◆ **Dataset section**:
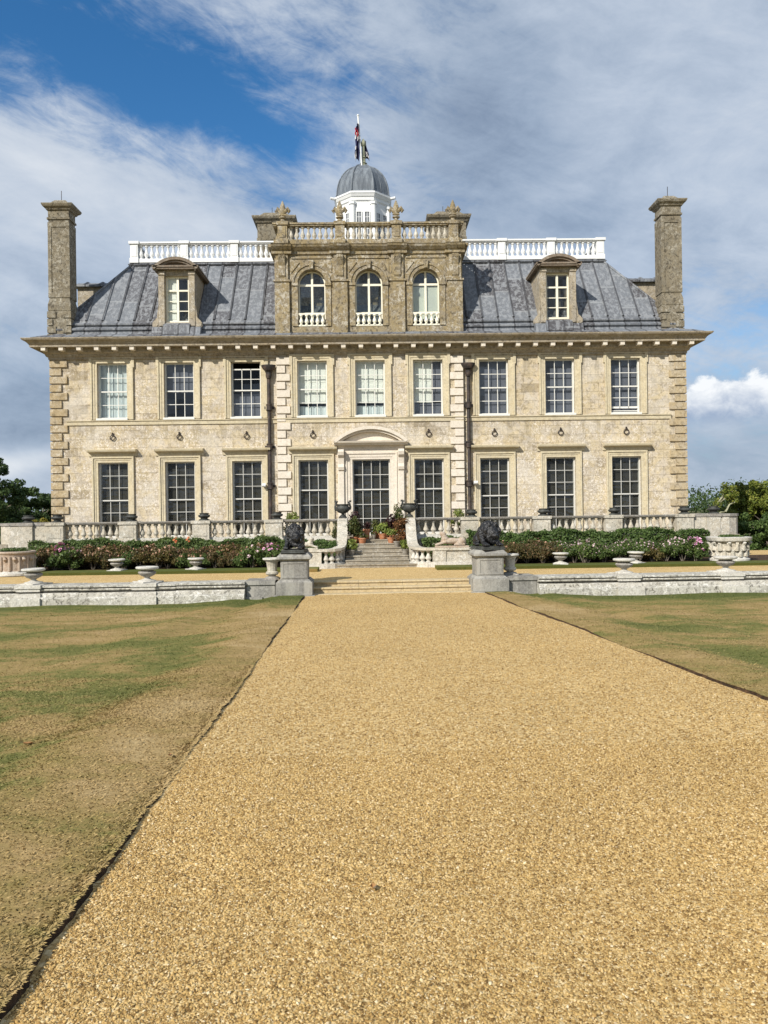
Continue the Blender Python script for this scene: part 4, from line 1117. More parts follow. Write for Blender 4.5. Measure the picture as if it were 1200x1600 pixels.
for k in range(8):
    a = k * math.pi / 4 - math.pi / 2
    m = Matrix.Translation((cx, cy, 0)) @ Matrix.Rotation(a + math.pi / 2, 4, 'Z')
    wm, gm = MB(), MB(); yy = -1.55 * math.cos(PH)
    for x0, x1 in ((-.40, -.06), (.06, .40)):
        for q in ((x0, x0 + .05, 15.3, 16.95), (x1 - .05, x1, 15.3, 16.95)): wm.box(q[0], q[1], yy - .06, yy + .02, q[2], q[3])
        wm.box(x0 + .05, x1 - .05, yy - .058, yy + .02, 16.90, 16.951).box(x0 + .05, x1 - .05, yy - .058, yy + .02, 15.3, 15.35)
        for i in range(1, 5): wm.box(x0 + .05, x1 - .05, yy - .03, yy + .02, 15.3 + i * .33 - .014, 15.3 + i * .33 + .014)
        wm.box((x0 + x1) / 2 - .014, (x0 + x1) / 2 + .014, yy - .028, yy + .02, 15.35, 16.9)
        gm.box(x0 + .04, x1 - .04, yy - .016, yy + .01, 15.34, 16.92)
    for b in (wm, gm): b.v = [tuple(m @ Vector(v)) for v in b.v]
    w = build(wm, 'cupola_window', 'white', cup); 
    build(gm, 'cupola_pane', 'dome_pane' if 'dome_pane' in M else M.setdefault('dome_pane', paint('grey_reflecting_pane', (.17, .18, .19), .2, .15)) and 'dome_pane', cup)
dm = MB(); dp = [(1.74, 18.02), (1.66, 18.06)] + [(1.60 * math.cos(R(t)) ** .92, 18.10 + 1.95 * math.sin(R(t))) for t in range(2, 88, 6)] + [(.14, 20.05), (.13, 20.1)]
dm.lathe(dp, cx, cy, 0, 8, PH)
for k in range(8):
    a = PH + k * math.pi / 4
    dm.tube([(cx + r * 1.005 * math.cos(a), cy + r * 1.005 * math.sin(a), z + .005) for r, z in dp[1:-1]], .048, 6)
    a += PH
    dm.tube([(cx + r * .925 * math.cos(a), cy + r * .925 * math.sin(a), z) for r, z in dp[2:-1]], .022, 5)
build(dm, 'dome', 'dome_lead', cup)
sp_ = MB().lathe([(.17, 20.0), (.17, 20.22), (.22, 20.26), (.13, 20.34), (.11, 20.55), (.17, 20.6), (.09, 20.68), (.08, 21.25), (.13, 21.3), (.16, 21.42), (.12, 21.55), (.03, 21.7)], cx + .06, cy, 0, 10)
build(sp_, 'spire', 'dull_lead' if 'dull_lead' in M else M.setdefault('dull_lead', paint('mossy_lead', (.30, .31, .22), .2, .7)) and 'dull_lead', cup, smooth=True)

# ------------------------------------------------------------------ flagpole and flag on the dome
pole = thing('flagpole', 'thin white flagpole rising from the top of the lead dome', 'flagpole', (cx - .02, cy - .2, 20.02), local=False)
build(MB().tube([(cx - .04, cy - .22, 20.0), (cx - .22, cy - .24, 22.9)], .05, 8), 'pole', 'white', pole, smooth=True)
build(MB().lathe([(.03, 0), (.07, .05), (.07, .10), (.01, .15)], cx - .222, cy - .24, 22.88, 8), 'truck', 'white', pole, smooth=True)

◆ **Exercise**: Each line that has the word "from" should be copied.

◆ **Response to the exercise**:
Continue the Blender Python script for this scene: part 4, from line 1117. More parts follow. Write for Blender 4.5. Measure the picture as if it were 1200x1600 pixels.
pole = thing('flagpole', 'thin white flagpole rising from the top of the lead dome', 'flagpole', (cx - .02, cy - .2, 20.02), local=False)